Altre attribuzioni


L'attività del Mantegna come scultore non è confortata da alcuna prova irrefutabile. Nonostante le meritorie proposte critiche avanzate dal Kristeller e dal Paccagnini, nessuna opera quattrocentesca in bronzo, marmo o terracotta può venir assegnata con certezza alla mano del Maestro, nemmeno il Busto collocato nella sua cappella funebre, in Sant'Andrea. Questa situazione è abbastanza paradossale, poiché si riferisce ad un autore che venne spesso accusato di trattare i dipinti come vere e proprie sculture.
Scrive infatti il Vasari: E si conosce di questa openione essersi molto compiaciuto nell'opere sue, nelle quali si vede in vero la maniera un pochetto tagliente e che tira talvolta più alla pietra che alla carne viva...
D'altra parte, Giovan Battista Spagnoli lo paragonò apertamente ai più insigni scultori della Classicità, ovvero Fidia e Policleto: Le qualità di Policleto perdono il loro pregio, e non reggono al confronto di Andrea. Tu il vanto dell'Italia, tu la gloria dell'età nostra...
Così, nel tentativo di colmare almeno in parte un pesante vuoto, sono stati attribuiti al Mantegna un monumento a Virgilio oggi perduto e un busto in terracotta raffigurante il massimo poeta, oltre a cinque grandi statue provenienti dalla facciata di una casa mantovana e custodite oggi in Palazzo Ducale: la Vergine, l'Angelo e tre Evangelisti.
A questo proposito, il gruppo è stato prima associato al nome di Donatello (che tuttavia non lavorò mai a Mantova) e poi, come logica conseguenza, al periodo giovanile del Mantegna, influenzato appunto dal medesimo Donatello (vedi gli affreschi della Cappella Ovetari a Padova).





Così si esprime Maria Rosa Palvarini:
Le cinque sculture, già collocate nelle nicchie in fregio alla casa fancelliana di via Frattini 5 a Mantova, appartenuta alla nobile famiglia dei Valenti Gonzaga dal 1690, vennero restaurate ed incluse nella raccolta di terrecotte di Palazzo Ducale nel 1958, quando l’allora proprietario, lo scultore Menozzi, ne segnalò lo stato di degrado al Soprintendente prof. G. Paccagnini, il quale provvide al recupero ed allo studio di esse...
Dal Venturi il gruppo venne attribuito ad ignoto plasticatore veronese, mentre il Paccagnini sostenne la tesi dell’intervento di Andrea Mantegna qui in qualità di scultore, fondandosi sul fatto che l’artista aveva preparato modelli in terracotta da fondere in bronzo per il progetto di una grandiosa arca di S. Anselmo che il marchese Ludovico Gonzaga aveva inizialmente commesso a Donatello intorno al 1450...

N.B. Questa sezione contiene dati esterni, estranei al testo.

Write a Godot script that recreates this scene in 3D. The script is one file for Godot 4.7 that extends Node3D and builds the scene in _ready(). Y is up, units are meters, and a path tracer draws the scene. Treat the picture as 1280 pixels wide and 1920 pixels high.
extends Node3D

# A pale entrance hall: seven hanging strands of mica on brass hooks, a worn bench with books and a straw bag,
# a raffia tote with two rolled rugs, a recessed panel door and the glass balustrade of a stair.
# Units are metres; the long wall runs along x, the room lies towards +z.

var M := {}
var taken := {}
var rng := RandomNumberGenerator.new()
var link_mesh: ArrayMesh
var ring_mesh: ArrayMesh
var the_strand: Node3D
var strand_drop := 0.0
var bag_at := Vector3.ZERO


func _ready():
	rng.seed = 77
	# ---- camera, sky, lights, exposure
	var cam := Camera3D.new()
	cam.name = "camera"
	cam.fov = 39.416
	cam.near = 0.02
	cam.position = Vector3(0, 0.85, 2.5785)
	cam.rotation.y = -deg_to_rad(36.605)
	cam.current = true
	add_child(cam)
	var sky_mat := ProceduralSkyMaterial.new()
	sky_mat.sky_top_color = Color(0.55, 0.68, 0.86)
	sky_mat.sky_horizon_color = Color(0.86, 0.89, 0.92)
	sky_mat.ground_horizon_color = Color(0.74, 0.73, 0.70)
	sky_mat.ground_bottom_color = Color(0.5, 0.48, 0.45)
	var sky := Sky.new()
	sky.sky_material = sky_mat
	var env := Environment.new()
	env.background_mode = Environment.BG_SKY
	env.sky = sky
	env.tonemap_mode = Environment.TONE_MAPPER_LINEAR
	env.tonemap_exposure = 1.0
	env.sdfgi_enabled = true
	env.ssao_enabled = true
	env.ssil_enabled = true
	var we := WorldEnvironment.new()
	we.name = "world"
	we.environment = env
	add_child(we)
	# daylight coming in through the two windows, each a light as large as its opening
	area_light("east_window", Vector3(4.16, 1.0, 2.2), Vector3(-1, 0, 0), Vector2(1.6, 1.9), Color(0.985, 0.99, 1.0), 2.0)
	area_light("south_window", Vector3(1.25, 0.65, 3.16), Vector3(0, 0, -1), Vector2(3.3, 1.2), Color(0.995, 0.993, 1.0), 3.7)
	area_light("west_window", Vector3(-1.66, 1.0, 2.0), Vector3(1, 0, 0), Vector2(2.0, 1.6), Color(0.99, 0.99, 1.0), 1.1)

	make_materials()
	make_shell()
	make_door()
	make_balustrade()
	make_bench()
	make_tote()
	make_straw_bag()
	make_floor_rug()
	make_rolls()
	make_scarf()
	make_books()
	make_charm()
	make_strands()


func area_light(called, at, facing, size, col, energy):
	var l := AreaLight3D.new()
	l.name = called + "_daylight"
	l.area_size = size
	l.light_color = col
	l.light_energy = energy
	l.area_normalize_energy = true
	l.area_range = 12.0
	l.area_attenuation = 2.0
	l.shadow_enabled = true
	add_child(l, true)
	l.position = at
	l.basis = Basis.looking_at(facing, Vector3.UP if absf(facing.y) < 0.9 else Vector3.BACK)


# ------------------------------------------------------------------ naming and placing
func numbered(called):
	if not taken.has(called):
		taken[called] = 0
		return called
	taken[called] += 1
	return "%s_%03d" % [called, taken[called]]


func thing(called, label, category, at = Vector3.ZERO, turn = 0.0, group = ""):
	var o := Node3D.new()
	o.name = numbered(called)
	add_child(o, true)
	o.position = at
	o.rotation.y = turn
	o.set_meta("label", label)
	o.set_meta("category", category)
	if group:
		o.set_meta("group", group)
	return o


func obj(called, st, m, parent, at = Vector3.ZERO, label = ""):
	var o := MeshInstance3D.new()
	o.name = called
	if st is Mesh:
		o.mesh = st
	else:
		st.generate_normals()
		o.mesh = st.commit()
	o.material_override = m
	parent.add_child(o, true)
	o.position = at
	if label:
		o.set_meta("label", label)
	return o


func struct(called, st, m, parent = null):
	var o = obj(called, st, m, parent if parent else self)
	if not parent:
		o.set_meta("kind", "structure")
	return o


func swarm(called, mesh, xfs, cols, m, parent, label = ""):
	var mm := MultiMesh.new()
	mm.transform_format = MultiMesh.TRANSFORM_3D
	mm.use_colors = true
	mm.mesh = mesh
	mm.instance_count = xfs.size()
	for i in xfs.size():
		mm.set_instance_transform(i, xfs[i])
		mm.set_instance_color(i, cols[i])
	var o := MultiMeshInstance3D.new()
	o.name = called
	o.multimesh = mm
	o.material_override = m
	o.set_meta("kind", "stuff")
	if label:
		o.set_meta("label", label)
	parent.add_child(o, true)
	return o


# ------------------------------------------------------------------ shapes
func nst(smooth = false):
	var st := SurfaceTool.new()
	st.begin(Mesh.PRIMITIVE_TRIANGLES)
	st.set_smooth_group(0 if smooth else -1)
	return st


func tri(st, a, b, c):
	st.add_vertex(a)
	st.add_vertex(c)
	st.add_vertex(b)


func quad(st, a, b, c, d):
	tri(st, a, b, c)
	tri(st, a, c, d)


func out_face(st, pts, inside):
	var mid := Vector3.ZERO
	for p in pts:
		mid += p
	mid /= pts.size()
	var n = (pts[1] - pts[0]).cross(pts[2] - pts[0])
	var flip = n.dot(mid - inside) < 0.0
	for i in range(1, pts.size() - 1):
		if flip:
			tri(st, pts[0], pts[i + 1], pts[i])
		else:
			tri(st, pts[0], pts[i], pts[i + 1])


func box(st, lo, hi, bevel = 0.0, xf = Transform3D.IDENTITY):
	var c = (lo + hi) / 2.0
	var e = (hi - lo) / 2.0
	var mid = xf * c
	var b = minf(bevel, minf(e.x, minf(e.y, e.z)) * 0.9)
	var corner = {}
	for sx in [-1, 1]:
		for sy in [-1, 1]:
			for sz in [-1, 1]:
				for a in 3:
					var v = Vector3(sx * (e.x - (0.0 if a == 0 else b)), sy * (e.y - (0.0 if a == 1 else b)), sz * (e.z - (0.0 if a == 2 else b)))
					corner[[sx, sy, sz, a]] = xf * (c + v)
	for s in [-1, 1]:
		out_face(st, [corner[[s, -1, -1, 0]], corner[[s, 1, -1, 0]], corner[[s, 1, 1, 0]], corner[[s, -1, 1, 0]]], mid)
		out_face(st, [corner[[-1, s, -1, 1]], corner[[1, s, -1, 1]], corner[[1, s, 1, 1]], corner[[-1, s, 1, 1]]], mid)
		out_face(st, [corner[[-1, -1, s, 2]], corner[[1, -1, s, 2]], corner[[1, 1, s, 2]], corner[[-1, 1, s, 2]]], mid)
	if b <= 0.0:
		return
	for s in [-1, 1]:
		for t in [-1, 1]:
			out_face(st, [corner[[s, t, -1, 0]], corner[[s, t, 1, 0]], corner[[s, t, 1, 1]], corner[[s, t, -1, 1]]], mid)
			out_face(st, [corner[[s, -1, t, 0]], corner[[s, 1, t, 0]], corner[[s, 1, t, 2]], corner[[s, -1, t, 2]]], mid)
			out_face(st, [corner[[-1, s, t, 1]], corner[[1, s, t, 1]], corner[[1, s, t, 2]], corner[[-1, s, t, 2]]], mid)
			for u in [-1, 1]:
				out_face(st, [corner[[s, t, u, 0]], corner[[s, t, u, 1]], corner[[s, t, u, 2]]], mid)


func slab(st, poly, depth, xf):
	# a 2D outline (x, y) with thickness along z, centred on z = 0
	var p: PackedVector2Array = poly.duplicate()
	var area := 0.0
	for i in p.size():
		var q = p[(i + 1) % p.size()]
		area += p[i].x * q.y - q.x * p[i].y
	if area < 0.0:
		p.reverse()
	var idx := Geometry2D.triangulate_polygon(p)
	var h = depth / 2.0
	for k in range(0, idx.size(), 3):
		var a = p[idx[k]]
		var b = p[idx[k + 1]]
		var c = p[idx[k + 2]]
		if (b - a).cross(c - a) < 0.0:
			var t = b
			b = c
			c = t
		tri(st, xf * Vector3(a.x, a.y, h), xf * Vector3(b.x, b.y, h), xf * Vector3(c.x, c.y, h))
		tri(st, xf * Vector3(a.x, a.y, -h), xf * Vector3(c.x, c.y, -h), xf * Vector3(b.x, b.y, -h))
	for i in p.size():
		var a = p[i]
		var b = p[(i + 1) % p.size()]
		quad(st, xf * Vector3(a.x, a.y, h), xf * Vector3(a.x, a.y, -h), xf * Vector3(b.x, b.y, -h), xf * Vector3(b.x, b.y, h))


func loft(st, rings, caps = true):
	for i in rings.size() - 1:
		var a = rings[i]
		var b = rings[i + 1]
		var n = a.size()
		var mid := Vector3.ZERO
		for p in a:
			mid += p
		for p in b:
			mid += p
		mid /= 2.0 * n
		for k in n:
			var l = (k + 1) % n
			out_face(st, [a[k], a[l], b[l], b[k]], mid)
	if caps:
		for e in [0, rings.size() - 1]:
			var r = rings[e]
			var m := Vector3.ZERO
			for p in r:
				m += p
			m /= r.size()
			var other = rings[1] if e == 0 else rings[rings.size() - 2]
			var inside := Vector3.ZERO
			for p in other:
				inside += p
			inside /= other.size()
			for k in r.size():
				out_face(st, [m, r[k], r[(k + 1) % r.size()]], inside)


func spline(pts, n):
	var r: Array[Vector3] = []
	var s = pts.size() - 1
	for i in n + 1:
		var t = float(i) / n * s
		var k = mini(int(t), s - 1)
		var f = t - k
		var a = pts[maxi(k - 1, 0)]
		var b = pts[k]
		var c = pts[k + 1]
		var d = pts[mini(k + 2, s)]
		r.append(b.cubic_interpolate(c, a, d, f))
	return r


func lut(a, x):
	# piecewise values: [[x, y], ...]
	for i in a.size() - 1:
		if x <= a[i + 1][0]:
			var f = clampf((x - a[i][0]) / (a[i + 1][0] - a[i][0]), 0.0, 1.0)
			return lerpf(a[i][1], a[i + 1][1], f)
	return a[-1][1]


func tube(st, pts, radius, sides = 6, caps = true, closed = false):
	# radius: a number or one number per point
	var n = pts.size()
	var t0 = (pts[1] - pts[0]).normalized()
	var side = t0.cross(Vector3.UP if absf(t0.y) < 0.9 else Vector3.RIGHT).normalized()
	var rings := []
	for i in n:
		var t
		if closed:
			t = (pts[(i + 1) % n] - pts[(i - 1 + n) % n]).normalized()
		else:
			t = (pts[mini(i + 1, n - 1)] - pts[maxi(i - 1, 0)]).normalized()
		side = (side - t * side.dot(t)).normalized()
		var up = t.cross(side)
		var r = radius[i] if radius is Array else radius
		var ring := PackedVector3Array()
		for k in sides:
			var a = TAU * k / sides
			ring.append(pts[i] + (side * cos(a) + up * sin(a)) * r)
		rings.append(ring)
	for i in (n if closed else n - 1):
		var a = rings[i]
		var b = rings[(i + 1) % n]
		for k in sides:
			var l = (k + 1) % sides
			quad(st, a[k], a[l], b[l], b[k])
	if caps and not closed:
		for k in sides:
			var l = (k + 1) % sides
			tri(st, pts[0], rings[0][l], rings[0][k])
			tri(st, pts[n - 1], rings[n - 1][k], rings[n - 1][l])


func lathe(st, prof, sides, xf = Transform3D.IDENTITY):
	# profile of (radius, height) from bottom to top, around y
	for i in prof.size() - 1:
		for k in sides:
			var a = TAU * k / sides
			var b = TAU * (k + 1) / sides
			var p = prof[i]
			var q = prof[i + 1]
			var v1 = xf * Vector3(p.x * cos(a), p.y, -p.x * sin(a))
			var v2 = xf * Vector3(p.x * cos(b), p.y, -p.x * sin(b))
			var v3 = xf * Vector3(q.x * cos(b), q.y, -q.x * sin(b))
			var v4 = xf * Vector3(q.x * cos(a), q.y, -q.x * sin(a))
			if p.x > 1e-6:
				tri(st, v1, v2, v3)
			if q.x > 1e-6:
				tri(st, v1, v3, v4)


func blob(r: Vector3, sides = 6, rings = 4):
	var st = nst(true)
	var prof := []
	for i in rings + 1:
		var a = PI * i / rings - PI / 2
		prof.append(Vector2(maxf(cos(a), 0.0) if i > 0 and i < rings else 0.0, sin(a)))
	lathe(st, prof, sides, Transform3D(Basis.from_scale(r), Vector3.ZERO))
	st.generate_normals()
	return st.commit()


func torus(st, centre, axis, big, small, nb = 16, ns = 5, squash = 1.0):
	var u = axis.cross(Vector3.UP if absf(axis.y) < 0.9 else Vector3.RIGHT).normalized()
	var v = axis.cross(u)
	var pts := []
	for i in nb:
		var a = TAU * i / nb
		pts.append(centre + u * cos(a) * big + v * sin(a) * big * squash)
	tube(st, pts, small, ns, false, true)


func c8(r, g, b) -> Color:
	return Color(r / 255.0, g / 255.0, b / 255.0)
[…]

Secondo il Paccagnini, l’Evangelista e il San Pietro, dall’aspro modellato nelle chiome e nel panneggio, apparterrebbero allo stile degli affreschi del Mantegna della Cappella Ovetari in Padova e perciò di là inviate a Mantova dall’artista negli anni intorno al 1458-59, quando il marchese desiderava veder compiuto il monumento in occasione del Concilio indetto a Mantova nel 1459 da papa Pio II Piccolomini. Le altre tre statue, la Madonna, l’Angelo ed il San Paolo sarebbero invece opera più tarda, per maggiore complessità e ricchezza formale nel modo di affrontare il tema e di trattare la materia, e risentirebbero di un soggiorno del Mantegna a Firenze intorno al 1466, quando il progetto dell’arca fu momentaneamente ripreso...
Nel 1482 il Mantegna propose di eseguire, con un progetto unitario, l’arca di S. Anselmo insieme al monumento funerario della marchesa Barbara di Brandeburgo, defunta nel novembre 1481, la quale venne appunto sepolta nella cappella dedicata al santo posta nel Duomo mantovano...
Le statue superstiti sarebbero dunque state inglobate nelle nicchie della casa di via Frattini, che porta -guarda caso- chiare connotazioni della presenza del Fancelli: distribuzione armonica delle aperture, rilievi graffiti nell’incorniciatura delle finestre e dei marcapiani.